By the end, the Galaxy had been beaten, 3-2, suffering only its third loss of the year in MLS play and “falling” to 12-3-4, still good enough for a league-high 40 points and first place in the West. Chicago, fourth in the East, “improved” to 5-5-5.

It wasn’t really a one-goal game. Only two penalty-kick goals by Landon Donovan, both on somewhat dubious calls by fussy referee Silviu Petrescu, made it close. The final margin was deceiving.

Arena must be wondering what is going on. On Tuesday night in Carson, his Galaxy team allowed the unheralded Puerto Rico Islanders to put four goals past it in a 4-1 CONCACAF Champions League qualifying loss.

On Wednesday night in Houston, Arena coached an MLS all-star team that saw Manchester United score five times in a 5-2 victory. Now this.

“I’ve had better weeks,” Arena admitted.

The game was barely three minutes old when Marco Pappa put the Fire ahead, taking a pass from fellow midfielder Baggio Hasidic and slotting the ball past Galaxy goalkeeper Donovan Ricketts.

One minute later, Ricketts had been beaten again, this time by Fire forward Collins John, who latched on to a Patrick Nyarko pass and blasted a shot that beat the Galaxy ‘keeper at the right post.

In the 19th minute it became 3-0 when Chicago’s Mike Banner hammered home the rebound of a shot by Pappa that Ricketts had done well to block.

The Fire took a total of four shots in the game, none in the second half, and scored three times.
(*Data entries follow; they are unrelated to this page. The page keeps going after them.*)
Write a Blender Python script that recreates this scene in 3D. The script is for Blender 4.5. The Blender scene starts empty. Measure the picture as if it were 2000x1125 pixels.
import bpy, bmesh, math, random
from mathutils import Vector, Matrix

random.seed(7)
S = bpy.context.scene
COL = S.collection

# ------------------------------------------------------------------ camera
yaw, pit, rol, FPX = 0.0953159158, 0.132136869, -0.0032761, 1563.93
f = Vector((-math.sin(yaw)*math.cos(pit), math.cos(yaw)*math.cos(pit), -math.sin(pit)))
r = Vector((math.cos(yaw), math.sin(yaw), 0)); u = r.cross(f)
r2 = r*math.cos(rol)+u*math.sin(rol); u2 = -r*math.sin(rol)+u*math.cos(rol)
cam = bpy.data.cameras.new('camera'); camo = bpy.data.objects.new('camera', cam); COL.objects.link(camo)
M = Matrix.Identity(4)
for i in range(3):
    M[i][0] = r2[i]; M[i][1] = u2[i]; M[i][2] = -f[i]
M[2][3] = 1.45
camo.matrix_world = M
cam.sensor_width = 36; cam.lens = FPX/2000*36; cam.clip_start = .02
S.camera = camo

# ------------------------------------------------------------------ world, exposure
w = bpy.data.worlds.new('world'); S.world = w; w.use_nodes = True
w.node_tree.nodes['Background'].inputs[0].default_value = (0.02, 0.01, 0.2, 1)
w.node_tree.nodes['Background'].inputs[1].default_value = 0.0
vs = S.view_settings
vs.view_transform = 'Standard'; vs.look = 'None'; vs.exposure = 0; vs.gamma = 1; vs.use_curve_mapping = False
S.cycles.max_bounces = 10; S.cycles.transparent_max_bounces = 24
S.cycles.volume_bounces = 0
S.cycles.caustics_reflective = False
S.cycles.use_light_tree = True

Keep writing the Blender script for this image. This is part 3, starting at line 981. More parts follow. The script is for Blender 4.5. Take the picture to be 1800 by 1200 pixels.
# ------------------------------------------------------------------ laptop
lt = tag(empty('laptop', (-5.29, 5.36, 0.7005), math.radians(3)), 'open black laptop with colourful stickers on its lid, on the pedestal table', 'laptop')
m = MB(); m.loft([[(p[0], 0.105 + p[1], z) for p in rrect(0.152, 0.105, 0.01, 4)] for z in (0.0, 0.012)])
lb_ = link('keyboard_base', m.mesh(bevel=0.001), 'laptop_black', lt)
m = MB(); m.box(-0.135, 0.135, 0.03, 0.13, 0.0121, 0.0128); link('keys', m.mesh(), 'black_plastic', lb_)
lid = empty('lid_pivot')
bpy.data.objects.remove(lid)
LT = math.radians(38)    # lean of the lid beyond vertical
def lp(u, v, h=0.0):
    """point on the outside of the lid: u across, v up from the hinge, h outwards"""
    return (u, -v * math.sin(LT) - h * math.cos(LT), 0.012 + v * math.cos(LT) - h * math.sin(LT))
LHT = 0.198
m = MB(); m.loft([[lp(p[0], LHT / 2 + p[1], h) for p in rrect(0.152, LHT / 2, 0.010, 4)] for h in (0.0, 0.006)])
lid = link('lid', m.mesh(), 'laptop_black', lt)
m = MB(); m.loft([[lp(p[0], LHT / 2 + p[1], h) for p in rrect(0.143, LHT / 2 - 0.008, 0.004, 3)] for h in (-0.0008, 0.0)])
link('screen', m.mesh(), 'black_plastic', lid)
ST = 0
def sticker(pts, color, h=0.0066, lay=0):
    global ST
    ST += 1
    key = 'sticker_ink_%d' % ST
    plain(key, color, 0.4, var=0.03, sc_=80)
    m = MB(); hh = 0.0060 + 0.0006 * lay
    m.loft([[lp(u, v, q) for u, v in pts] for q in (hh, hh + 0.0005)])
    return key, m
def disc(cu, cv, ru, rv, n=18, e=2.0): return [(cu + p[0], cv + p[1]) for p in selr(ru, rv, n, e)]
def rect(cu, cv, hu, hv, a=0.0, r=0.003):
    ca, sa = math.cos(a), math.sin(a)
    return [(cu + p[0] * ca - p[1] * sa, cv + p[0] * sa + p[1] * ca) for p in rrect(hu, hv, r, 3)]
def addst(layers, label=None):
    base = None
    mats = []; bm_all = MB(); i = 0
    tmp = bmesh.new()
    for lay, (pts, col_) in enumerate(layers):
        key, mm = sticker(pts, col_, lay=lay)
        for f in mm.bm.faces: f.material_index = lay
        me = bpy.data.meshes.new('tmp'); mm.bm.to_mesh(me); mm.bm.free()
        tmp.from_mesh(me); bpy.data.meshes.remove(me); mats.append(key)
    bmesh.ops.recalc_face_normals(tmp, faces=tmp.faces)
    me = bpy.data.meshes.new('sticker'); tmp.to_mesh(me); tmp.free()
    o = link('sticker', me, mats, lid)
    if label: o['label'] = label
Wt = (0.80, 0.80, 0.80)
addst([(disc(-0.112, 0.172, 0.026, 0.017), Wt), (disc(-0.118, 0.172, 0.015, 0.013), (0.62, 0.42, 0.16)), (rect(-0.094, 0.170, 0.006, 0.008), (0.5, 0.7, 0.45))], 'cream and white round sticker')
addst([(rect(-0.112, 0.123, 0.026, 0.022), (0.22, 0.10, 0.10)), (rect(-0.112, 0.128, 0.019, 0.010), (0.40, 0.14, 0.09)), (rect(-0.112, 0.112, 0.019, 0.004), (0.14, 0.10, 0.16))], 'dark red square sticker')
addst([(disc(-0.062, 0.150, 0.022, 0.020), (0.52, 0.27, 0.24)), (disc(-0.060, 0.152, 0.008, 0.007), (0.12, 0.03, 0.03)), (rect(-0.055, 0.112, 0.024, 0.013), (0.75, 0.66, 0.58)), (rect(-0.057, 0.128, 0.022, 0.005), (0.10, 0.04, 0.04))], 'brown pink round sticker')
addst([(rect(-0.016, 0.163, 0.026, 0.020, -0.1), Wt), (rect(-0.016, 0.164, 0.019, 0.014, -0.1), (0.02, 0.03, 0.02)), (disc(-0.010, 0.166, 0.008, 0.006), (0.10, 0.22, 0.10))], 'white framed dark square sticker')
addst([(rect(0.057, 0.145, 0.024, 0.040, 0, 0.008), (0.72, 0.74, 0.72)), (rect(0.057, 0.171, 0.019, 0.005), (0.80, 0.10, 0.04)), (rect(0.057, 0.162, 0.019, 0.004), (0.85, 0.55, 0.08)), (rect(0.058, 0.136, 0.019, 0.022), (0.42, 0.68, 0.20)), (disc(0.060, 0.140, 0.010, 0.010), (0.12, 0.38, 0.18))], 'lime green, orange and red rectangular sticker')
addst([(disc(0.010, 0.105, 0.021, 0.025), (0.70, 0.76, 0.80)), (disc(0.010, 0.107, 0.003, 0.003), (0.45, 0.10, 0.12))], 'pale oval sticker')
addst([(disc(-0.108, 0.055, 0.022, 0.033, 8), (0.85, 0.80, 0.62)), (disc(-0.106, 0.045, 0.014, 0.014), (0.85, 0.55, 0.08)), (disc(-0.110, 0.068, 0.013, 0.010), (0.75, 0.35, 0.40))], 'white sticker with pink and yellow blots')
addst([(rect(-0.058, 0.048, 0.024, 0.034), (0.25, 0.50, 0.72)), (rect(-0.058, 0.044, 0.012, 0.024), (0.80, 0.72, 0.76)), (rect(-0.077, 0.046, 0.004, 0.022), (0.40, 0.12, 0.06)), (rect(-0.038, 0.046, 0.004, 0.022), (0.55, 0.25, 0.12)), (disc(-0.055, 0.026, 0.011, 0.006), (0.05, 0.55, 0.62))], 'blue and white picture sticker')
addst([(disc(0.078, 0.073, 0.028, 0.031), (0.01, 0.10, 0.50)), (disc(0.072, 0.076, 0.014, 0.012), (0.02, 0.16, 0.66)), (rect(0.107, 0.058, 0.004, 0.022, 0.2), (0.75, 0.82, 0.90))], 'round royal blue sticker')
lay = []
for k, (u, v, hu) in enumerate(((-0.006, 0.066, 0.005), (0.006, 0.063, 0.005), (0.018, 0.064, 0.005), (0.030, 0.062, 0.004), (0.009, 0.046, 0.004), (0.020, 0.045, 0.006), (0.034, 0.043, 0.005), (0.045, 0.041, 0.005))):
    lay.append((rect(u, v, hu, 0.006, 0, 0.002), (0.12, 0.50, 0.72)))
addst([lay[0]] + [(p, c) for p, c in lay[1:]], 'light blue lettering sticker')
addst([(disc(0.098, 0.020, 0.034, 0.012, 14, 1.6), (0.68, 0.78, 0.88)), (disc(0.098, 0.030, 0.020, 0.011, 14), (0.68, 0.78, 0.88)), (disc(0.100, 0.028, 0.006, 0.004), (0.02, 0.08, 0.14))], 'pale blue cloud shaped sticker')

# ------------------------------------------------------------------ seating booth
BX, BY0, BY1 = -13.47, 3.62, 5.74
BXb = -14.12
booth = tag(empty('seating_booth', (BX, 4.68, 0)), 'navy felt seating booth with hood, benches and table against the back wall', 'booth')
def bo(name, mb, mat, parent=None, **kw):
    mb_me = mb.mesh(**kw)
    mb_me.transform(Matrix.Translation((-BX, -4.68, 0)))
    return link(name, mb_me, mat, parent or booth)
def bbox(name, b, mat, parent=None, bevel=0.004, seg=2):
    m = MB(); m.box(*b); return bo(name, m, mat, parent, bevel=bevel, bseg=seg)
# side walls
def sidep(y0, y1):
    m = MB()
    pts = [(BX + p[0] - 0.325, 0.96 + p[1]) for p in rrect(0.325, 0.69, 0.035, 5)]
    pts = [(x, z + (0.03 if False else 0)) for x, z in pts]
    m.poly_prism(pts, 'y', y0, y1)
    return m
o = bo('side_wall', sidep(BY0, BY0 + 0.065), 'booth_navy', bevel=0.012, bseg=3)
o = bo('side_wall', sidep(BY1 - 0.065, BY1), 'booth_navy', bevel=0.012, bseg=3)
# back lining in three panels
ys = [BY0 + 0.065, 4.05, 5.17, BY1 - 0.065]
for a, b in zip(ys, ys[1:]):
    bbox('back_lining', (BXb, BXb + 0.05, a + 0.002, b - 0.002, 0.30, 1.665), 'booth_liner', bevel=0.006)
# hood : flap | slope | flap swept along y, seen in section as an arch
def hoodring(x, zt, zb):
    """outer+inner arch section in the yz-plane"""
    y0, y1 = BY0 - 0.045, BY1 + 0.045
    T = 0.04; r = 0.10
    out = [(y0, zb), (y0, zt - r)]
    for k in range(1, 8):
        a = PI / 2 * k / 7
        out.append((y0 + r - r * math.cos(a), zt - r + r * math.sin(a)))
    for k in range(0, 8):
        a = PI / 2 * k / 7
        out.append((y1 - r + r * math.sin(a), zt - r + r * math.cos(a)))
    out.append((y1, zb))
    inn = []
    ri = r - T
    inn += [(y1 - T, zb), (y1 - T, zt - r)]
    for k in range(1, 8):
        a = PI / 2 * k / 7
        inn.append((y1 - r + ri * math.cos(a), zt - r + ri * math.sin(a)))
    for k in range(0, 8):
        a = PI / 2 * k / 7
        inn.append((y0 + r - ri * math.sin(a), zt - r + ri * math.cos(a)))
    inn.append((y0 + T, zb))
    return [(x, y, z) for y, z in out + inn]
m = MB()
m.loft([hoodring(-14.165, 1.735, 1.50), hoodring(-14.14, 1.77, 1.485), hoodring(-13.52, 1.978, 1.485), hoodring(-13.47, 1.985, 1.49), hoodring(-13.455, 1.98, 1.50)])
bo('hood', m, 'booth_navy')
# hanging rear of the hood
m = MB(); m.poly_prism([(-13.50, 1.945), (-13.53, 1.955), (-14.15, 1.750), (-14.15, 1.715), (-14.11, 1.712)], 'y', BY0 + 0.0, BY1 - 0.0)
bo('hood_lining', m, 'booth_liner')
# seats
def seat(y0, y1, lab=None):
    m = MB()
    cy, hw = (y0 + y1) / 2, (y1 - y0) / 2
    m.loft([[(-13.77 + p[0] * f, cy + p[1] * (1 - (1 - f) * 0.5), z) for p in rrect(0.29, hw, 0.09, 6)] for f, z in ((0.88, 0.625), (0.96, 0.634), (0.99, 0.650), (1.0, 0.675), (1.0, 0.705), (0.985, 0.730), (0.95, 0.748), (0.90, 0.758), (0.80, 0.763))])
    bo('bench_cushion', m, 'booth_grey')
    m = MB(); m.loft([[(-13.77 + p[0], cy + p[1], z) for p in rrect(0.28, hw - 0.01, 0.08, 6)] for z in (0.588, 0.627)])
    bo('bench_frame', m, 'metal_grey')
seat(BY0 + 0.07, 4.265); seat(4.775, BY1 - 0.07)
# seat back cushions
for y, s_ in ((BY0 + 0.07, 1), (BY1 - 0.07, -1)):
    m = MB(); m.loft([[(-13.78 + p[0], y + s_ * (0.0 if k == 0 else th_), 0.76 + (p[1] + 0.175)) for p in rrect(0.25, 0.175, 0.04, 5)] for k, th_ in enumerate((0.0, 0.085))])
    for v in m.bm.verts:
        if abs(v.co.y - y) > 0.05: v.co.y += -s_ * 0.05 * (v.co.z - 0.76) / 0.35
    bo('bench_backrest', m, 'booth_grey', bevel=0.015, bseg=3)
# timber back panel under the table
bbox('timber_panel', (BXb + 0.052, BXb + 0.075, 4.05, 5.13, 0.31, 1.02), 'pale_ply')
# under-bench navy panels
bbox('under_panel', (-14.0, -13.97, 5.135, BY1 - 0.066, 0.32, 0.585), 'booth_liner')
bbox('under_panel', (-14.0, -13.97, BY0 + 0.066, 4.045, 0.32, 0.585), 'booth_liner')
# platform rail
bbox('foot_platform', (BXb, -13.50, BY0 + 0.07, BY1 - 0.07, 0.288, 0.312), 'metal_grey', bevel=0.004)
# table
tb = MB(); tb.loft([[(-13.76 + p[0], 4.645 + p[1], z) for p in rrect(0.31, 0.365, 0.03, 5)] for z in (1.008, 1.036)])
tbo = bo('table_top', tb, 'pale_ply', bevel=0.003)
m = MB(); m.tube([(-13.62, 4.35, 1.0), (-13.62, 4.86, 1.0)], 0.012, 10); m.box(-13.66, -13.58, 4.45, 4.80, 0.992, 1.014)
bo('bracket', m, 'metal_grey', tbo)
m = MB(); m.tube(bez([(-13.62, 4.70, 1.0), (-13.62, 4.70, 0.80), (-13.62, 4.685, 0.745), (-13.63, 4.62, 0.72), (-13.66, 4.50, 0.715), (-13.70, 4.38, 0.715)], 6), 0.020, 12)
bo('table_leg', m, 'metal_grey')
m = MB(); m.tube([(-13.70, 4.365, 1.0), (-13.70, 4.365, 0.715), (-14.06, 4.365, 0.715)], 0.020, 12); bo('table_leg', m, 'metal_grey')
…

The Galaxy took 19 shots but lost.

“There’s not a team in the league you can spot three goals and expect to win the game or get a point,” Arena said. “Certainly, they earned their goals and capitalized on our mistakes. But we could have scored five goals. So we failed on both ends of the field.”

Arena said complacency might be to blame.

“Players can get a little comfortable when they look at the league standings and see that we’re out in front, and I think that’s been the case with a number of players,” he said.

“If we’re going to make mistakes, we have a little bit of a cushion to do that, but when you forget about the things that got you where you are, it can be harder to get back to that point.

“There’s nothing good about this in my view, whether we have 40 points or 15 points. I’m not pleased with where we’re at at the moment.”